There are books about International Cultural Heritage Law and Practice, whose disparate sources include:
· International Law Treaties.
· Jus Cogens (absolute) and Erga Omnes (universal) norms of International Law (including ‘inalienability of sovereignty’).
· ‘Fiduciary Principles’ under International Law.
· Museum Codes of Practice.
· Ethical principles grounded in moral philosophy (including reparative justice, distributive justice and natural law).

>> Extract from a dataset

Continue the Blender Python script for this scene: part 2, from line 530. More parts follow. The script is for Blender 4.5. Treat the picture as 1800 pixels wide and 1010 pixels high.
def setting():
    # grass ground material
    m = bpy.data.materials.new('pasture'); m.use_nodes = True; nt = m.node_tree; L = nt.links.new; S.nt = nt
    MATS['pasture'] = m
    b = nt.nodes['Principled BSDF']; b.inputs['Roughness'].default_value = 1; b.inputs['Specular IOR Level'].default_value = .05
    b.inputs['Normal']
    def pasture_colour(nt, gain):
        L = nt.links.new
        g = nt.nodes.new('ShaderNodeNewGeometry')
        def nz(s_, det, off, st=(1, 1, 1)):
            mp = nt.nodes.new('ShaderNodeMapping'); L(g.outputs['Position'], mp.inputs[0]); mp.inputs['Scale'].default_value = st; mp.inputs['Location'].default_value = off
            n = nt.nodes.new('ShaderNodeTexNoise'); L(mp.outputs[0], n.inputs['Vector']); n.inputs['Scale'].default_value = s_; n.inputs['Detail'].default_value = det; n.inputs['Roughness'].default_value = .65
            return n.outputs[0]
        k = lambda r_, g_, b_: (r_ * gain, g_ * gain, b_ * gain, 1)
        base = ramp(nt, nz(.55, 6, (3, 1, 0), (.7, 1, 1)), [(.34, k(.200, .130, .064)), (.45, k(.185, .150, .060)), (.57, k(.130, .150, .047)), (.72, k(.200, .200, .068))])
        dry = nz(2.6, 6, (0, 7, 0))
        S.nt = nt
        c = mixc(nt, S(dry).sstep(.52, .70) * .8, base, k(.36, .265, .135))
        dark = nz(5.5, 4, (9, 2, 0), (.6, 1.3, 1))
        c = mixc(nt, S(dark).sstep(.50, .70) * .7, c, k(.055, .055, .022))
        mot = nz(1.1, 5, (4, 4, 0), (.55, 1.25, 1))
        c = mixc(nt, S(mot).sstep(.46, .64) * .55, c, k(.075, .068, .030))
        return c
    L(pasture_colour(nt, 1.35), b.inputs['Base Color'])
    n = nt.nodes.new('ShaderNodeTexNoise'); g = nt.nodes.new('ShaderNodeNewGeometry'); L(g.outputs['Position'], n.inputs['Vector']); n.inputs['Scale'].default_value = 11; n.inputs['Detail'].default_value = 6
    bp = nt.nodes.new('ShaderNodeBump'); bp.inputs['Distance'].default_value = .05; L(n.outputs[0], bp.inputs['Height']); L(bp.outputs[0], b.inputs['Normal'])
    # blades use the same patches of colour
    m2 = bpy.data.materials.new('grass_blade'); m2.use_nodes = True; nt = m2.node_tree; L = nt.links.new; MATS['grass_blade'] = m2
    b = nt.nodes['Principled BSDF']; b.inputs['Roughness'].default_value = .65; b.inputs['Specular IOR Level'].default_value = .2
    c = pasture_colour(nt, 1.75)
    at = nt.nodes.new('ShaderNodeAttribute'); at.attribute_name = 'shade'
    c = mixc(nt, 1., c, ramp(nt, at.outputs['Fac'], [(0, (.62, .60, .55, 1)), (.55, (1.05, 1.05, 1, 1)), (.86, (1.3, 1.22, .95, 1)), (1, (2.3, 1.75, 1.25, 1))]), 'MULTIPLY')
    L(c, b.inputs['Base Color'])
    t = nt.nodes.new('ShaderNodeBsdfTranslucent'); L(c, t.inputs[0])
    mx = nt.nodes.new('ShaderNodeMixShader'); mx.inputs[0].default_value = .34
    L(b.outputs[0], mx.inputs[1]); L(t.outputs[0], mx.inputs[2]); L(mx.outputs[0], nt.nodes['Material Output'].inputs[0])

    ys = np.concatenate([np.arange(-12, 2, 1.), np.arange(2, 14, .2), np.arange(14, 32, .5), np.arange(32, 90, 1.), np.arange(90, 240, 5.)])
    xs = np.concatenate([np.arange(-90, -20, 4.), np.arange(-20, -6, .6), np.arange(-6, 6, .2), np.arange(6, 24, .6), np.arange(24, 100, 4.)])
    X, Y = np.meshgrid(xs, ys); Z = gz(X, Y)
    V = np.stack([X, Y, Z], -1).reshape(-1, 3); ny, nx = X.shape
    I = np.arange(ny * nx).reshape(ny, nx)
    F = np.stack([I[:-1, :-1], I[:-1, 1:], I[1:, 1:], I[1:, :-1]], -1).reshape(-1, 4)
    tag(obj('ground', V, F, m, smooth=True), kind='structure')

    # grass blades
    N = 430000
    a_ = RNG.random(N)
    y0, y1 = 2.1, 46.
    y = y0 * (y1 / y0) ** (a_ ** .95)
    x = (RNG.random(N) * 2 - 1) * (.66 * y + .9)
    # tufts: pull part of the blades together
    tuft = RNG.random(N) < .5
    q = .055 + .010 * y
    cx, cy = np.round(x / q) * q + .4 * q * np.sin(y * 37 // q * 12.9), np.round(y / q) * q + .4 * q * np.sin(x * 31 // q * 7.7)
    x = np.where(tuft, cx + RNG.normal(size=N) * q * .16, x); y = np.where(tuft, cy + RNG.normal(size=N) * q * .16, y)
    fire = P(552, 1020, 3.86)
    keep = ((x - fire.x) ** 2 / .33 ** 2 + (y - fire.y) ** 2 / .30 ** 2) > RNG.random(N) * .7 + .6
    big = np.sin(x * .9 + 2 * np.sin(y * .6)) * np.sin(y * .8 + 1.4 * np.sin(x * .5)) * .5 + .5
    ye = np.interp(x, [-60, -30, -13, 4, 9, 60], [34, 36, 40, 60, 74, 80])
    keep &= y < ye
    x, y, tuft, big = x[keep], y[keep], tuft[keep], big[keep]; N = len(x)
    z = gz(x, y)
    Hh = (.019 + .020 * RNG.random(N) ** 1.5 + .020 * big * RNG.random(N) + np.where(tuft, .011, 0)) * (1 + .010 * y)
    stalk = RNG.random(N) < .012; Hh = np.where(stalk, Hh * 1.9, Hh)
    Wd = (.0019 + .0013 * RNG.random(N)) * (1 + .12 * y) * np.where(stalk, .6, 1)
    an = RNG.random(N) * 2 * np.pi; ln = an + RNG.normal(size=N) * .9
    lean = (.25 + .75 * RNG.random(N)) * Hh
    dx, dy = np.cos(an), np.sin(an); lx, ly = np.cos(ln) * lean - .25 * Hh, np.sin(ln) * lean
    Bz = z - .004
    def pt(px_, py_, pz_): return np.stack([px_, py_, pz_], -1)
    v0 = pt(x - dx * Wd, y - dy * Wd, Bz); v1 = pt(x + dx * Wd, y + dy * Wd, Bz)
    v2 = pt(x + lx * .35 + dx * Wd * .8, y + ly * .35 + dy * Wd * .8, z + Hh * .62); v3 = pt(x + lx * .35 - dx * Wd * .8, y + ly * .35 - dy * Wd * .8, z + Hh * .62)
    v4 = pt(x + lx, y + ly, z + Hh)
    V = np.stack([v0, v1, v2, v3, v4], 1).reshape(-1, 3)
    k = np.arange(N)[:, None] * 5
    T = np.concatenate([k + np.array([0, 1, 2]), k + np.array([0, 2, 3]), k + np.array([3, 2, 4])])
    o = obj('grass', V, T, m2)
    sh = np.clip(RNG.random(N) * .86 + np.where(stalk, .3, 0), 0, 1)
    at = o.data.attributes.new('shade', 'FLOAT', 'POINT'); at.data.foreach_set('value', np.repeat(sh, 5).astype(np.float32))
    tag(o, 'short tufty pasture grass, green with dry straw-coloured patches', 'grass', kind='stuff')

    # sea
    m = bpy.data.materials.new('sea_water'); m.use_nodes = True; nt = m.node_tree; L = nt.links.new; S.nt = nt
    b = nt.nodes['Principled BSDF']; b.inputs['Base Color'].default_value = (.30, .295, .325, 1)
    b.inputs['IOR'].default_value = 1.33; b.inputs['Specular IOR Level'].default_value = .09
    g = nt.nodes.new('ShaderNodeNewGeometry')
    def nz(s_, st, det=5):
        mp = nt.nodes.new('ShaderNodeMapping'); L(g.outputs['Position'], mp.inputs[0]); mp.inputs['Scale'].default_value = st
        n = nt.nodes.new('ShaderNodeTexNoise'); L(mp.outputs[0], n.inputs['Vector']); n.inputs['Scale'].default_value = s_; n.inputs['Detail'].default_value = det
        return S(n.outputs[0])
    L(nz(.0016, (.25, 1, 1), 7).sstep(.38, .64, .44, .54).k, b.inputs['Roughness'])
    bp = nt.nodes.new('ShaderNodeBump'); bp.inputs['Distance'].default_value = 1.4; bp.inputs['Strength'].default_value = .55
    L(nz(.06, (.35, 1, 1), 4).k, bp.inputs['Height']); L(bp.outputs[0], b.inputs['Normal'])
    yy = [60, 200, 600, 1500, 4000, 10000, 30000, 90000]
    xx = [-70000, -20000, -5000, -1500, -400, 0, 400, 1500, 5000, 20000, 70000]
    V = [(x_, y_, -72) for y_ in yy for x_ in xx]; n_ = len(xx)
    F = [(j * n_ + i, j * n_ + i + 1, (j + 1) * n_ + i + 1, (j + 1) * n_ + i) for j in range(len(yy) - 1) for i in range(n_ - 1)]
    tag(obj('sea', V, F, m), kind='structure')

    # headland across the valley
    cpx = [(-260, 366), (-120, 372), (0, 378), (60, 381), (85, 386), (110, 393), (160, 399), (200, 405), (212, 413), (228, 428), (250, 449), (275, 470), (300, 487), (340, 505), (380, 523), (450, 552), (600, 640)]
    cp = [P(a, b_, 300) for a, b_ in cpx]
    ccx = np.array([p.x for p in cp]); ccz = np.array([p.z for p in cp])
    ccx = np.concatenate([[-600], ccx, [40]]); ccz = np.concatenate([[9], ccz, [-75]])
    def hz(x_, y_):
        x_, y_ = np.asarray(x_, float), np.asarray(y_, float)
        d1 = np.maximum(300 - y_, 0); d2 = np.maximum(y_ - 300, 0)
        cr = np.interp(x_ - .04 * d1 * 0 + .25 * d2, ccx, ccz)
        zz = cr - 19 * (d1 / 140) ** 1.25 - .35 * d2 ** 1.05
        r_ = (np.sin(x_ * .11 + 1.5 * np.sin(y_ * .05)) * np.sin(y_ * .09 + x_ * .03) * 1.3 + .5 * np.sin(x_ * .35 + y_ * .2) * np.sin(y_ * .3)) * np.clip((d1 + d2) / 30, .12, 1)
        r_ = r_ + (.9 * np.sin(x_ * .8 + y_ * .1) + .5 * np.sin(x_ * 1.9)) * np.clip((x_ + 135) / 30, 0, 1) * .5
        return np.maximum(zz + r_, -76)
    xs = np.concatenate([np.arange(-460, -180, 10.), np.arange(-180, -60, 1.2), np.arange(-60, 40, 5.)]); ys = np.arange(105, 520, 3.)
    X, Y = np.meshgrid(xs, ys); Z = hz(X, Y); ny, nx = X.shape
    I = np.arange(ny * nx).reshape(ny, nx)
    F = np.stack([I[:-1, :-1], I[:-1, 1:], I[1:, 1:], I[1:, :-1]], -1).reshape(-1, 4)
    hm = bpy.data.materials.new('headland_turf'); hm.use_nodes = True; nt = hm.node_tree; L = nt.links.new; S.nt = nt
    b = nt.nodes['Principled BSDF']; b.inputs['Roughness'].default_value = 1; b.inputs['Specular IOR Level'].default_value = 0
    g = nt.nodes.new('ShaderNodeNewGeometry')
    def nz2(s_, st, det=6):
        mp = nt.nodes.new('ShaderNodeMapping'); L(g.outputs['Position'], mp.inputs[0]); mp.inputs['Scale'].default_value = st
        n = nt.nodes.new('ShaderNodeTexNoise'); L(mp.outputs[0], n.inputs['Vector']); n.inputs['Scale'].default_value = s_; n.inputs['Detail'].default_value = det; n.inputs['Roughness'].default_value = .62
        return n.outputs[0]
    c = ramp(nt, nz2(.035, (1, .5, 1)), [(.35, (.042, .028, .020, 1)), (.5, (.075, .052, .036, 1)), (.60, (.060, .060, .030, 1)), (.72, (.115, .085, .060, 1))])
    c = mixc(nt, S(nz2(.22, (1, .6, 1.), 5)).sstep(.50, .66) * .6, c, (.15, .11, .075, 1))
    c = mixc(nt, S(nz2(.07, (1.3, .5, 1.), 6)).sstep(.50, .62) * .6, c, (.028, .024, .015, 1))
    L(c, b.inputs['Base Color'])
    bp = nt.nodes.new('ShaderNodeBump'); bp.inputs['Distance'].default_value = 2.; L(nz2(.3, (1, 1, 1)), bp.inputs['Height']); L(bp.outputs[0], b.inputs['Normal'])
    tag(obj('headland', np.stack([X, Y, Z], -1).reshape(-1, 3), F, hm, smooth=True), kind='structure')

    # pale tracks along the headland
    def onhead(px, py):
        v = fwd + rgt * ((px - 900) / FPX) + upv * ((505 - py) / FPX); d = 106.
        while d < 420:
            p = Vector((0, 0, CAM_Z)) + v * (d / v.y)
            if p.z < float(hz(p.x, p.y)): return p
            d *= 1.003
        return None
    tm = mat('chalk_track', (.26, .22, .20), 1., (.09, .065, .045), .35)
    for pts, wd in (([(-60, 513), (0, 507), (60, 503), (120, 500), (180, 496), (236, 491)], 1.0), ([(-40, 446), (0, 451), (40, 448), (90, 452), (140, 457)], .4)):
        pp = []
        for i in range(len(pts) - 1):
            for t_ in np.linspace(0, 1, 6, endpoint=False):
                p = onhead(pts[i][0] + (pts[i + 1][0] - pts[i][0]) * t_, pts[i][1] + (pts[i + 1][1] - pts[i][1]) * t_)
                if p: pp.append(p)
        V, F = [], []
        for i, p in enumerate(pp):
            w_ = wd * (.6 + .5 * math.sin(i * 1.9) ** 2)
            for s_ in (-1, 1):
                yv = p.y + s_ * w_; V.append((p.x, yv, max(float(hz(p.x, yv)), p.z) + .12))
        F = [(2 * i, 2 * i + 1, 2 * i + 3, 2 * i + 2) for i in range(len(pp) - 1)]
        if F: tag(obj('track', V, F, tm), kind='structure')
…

However, ‘Rights and Civilizations – A History and Philosophy of International Law’ (2010), by Gustavo Gozzi (which was translated into English in 20I9) and published by Cambridge University Press, is one of the few books that traces the history of International Law, in order to explain how the West sought to justify its own ‘colonial’ conquests through an ideology that revolved around the idea of its own assumed ‘superiority’, thereby exposing the fallacy at the heart of International Law – that while the Western conception styles itself as being ‘universal’, it is in fact ‘relative’.
Since the emergence of a geopolitically ‘multipolar’/’multi-nodal’ world order and of ‘BRICS’, there has been an urgent need for an ‘intercivilizational’ approach to international law. This requires a dialogue about reform, between key stakeholders.
In my next book – ‘Mediation of International Cultural Heritage Disputes – Anachronism, Orientalism, Culture, Ethics & Law’, in the context of the Mediation of these disputes, I advocate the adoption by the participants, of an ‘intercivilizational’ approach to international law, as their ‘lodestar’.
In doing so, I explore whether the substantive issues in dispute that divide ‘state actors’ in these disputes, are in fact a potential source of convergence and consensus for their mutual benefit. To view the current chapter structure for the book, please visit the ‘International Cultural Heritage Disputes’ page at www.carlislam.co.uk.
I ask whether the adoption of an ‘intercivilizational’ paradigm to international law, is the key which can unlock the hidden door to the resolution of these seemingly intractable international disputes.
In other words, I wonder – ‘What is the potential power in the Mediation of an International Cultural Heritage Dispute, of reframing International Law by adopting an intercivilizational” paradigm?’